Nampak Bapak Eppe begitu bersamangat dan serius. Semangat dan keseriusan itu terlihat dari perubahan sikap maupun perilaku Bapak Eppe. Beliau sudah total menjauhi rutinitas yang namanya minum tuak, atau Ballo bahasa Makassarnya. Padahal di kampung saya dan sekitarnya, tak ada yang tak kenal Daeng Ngeppe, bapak saya yang setiap malam mabuk dan sering bikin onar. Selalu apparicu kalau sedang teler. Tiang listrikpun diajak berkelahi kalau sedang mabuk! Para preman di kampung pun sangat segan dan hormat padanya.  Beliau juga sudah meninggalkan kegemarannya main Joker. Kegiatan main judi ini sering dilakoninya tanpa kenal waktu. Tiga hari tiga malam sering dihabiskan waktunya  main judi, dan itu sering dilakukan pada bulan puasa.. Ini betul-betul masa suram dengan kehidupan kelam dalam perjalanan hidup keluarga kami. Saya ingat betul, perilaku bapak saya ini sudah berlangsung sejak lama --katanya masih sejak anak muda, dan masih terus terjadi sampai saya sarjana di Fisipol Universitas Hasanuddin, Makassar. Walau kadarnya sudah mulai menurun ketika menyadari kami anak-anaknya sudah mulai beranjak dewasa. Suatu kesyukuran karena Bapak Eppe sangat peduli pada pendidikan saya. Apapun beliau lakukan yang penting saya tetap sekolah.

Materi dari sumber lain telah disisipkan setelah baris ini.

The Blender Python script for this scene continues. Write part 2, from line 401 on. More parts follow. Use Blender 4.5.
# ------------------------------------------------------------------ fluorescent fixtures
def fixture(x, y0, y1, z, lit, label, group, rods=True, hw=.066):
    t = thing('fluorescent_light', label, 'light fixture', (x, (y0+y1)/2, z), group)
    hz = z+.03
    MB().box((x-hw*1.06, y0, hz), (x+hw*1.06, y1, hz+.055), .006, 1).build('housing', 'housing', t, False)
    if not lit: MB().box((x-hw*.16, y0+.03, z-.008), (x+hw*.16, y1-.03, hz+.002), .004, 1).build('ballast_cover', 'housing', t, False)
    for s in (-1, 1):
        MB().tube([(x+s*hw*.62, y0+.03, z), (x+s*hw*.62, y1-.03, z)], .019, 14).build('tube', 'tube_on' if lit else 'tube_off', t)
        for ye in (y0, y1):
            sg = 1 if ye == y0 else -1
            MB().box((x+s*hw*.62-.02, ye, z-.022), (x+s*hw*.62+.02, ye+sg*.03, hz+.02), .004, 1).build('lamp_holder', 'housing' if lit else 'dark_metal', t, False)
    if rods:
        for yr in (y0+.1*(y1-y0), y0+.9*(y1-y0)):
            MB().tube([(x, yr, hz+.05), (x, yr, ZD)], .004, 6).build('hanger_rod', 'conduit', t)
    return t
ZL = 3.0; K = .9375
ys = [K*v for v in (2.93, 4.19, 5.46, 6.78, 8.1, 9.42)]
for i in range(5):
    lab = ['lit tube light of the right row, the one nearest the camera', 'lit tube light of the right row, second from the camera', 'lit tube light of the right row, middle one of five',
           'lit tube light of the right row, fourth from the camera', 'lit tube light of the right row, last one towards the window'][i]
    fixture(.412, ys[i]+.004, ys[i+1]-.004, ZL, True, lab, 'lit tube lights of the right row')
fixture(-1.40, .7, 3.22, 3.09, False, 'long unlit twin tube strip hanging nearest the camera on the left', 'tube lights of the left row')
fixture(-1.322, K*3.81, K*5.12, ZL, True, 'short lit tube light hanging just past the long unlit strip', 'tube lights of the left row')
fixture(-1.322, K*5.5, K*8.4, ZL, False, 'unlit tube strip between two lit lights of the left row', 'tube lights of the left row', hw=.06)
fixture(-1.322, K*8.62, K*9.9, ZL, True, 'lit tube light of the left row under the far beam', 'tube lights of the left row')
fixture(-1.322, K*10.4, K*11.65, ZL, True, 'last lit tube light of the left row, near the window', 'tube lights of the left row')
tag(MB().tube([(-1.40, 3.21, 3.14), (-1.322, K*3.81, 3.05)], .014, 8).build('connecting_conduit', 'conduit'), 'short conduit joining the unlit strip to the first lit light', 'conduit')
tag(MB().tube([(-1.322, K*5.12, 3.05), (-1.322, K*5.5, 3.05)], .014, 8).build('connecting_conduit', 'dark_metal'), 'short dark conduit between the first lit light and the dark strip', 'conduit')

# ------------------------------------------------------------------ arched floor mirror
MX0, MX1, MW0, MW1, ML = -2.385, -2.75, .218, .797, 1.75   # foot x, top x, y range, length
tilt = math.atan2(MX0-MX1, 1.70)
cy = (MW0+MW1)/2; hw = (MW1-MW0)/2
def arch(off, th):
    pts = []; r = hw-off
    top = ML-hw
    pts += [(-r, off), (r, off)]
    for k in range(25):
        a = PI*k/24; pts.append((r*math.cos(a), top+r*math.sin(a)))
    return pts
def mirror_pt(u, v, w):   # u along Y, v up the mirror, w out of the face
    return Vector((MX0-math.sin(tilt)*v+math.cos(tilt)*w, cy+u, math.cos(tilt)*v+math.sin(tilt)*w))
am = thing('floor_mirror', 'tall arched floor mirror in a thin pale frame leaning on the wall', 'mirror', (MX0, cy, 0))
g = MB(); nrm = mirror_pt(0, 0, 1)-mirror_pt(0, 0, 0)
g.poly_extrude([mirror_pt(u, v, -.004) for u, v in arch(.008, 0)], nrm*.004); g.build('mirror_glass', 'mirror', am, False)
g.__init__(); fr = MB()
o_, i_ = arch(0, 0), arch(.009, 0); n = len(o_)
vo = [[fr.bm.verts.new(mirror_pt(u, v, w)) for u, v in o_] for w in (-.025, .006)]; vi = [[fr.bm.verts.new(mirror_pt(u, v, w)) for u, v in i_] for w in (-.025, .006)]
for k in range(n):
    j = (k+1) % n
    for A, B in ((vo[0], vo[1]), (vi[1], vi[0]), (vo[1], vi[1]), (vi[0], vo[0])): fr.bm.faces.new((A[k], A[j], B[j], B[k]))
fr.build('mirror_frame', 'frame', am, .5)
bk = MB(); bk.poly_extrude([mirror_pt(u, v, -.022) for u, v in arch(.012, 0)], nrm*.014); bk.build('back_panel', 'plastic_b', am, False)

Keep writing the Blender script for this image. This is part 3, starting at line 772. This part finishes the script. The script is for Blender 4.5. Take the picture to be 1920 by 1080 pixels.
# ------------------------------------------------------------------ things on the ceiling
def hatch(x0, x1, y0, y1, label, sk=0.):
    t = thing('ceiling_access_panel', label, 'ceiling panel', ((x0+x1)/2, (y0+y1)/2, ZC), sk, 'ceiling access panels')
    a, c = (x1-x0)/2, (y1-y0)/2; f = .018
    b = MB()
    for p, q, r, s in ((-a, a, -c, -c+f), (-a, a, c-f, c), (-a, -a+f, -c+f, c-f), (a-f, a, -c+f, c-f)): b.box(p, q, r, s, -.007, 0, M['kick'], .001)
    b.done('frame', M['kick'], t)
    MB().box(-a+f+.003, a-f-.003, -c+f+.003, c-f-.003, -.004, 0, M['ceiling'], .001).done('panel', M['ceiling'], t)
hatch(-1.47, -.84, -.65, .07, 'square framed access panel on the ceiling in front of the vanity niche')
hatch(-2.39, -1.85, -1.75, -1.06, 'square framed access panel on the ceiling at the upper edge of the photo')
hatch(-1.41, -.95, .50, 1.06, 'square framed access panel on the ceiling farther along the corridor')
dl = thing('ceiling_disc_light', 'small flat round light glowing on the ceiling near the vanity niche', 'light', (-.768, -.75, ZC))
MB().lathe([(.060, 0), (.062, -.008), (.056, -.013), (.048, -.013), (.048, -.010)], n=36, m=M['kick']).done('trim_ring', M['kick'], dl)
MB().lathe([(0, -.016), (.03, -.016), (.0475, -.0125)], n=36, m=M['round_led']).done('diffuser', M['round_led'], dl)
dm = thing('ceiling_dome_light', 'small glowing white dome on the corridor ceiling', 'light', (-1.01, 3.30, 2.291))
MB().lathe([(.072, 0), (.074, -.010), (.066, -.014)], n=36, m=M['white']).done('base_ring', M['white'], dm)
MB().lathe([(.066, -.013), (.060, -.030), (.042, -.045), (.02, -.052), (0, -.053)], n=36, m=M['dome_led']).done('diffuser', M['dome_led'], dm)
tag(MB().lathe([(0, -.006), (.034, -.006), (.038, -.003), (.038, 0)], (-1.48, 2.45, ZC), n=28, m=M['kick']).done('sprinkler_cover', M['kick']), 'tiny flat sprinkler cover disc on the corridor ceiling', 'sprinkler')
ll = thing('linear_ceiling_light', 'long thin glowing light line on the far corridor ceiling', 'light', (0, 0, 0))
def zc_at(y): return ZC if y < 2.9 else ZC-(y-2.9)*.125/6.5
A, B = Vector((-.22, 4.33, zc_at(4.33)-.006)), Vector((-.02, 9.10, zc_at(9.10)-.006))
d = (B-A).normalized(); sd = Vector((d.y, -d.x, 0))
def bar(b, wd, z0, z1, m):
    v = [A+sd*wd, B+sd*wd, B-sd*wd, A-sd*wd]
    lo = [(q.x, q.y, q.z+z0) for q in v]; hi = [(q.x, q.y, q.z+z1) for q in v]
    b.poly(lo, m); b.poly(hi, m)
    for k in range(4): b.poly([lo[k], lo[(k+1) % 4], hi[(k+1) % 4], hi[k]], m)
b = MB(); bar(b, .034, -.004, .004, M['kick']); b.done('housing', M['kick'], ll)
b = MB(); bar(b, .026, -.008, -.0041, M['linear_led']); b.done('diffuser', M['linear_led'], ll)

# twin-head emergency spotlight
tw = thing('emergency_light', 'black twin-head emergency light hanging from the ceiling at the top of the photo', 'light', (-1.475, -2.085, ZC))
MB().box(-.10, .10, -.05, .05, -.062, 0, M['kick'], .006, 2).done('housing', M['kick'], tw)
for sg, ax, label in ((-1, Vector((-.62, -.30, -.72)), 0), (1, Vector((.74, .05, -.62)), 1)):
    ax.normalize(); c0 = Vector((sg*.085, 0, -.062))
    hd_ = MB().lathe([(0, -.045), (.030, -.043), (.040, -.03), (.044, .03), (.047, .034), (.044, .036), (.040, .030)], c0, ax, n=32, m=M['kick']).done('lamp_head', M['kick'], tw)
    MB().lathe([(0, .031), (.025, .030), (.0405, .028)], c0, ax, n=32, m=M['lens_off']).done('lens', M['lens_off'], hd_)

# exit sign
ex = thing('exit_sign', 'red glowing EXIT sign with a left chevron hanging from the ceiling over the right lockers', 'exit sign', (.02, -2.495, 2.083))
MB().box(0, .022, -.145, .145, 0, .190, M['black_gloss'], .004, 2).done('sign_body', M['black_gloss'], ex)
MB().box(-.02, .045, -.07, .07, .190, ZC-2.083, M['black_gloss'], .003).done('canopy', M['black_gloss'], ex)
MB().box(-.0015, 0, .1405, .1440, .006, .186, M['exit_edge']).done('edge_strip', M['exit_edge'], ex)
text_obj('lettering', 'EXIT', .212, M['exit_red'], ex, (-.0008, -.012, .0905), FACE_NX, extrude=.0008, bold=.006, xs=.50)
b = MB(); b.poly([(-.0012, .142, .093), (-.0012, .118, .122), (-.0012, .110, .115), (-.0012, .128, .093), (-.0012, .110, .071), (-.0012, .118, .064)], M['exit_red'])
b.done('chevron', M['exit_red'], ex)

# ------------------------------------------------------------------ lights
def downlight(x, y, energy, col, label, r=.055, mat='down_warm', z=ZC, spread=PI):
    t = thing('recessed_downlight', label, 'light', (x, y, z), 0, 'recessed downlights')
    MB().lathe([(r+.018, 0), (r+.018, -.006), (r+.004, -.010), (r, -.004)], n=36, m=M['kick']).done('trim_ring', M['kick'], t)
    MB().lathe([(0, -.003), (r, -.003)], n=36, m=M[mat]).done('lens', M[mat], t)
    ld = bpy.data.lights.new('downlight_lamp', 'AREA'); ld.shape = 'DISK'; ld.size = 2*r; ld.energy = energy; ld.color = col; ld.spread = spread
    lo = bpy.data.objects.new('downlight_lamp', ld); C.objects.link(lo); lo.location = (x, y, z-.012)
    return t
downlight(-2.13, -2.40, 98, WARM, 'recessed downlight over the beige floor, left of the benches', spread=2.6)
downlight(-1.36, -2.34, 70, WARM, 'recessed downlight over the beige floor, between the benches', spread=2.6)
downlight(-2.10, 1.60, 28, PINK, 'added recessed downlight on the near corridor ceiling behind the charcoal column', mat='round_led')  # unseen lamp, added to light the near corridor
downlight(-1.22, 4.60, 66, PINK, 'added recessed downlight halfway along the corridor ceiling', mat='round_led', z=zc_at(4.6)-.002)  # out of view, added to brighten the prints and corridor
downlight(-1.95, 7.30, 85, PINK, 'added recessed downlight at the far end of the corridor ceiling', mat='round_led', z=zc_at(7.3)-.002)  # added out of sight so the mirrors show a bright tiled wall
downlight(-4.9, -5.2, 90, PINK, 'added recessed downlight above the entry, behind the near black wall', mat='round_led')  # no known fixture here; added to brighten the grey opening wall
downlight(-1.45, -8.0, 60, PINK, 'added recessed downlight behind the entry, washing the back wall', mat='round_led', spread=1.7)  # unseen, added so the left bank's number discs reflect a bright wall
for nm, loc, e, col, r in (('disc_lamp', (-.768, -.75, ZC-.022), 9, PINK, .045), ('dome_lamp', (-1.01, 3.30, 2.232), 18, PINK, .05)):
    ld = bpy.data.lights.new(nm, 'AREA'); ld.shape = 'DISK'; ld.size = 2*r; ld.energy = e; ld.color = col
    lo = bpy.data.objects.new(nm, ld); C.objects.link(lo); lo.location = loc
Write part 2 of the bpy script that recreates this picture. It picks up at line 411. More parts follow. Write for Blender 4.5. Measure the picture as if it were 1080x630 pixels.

Dan semua kegiatan-kegiatan yang berakibat dosa dan dimurkai Allah, telah berusaha dijauhi Bapak Eppe. Beliau telah serius meninggalkannya. Bapak Eppe telah bertobat. Benar-benar bertobat! Syukur Alhamdulillah...

Hari berikutnya, dan berikutnya lagi, Bapak Eppe nampak semakin berubah. semakin taat beribadah. Selama ini Bapak Eppe tak pernah sholat di masjid, sekarang beliau selalu menyempatkan waktu sholat berjamaah di masjid. Bahkan sholat subuh beliau jarang lewatkan di Masjid Raya. Intensitas ibadah semakin kencang dan berkualitas. Oh yah, latar belakang pendidikan Bapak Eppe di Muallimin Muhammadiyah. Jadi memang ada dasar-dasar agamanya, termasuk lancar baca Qur'an.

Pertengahan tahun 2000 kalau tak salah ingat, saya merasakan keresahan yang begitu sangat. Pasalnya, ada info bahwa pelunasan ONH harus segera dilakukan. Haji Sanre menghubungi saya ketika saya belumlah siap terutama mempersiapkan dana pelunasan ONH tersebut. Yang saya harus setor sebesar tujuh puluh juta rupiah ditambah biaya bimbingan haji pada Haji Sanre.

Tak berpikir panjang, saya langsung melego mobil saya satu-satunya, yang baru setahun lebih saya pakai. Sebuah Honda Grand Civic warna putih produk tahun 1990 yang saya beli dari salah satu keluarga saya, Jufri Rahman, seharga Rp. 46.000.000. Puji syukur kehadirat Ilahi Rabbi, karena mobil tersebut begitu cepat dibeli orang, dan harganya woow... begitu fantastis, Rp. 62.000.000.

Hati saya berdendang senang, seperti menari-nari di antara para bidadari! Saatnya saya melunasi ONH tersebut! Secepatnya! Jika perlu, sebelum waktu yang ditentukan saya harus setor duluan ke bank. Menggebu-gebu saya.
Pemberangkatan jamaah calon haji kloter kabupaten Gowa terhitung beberapa bulan lagi.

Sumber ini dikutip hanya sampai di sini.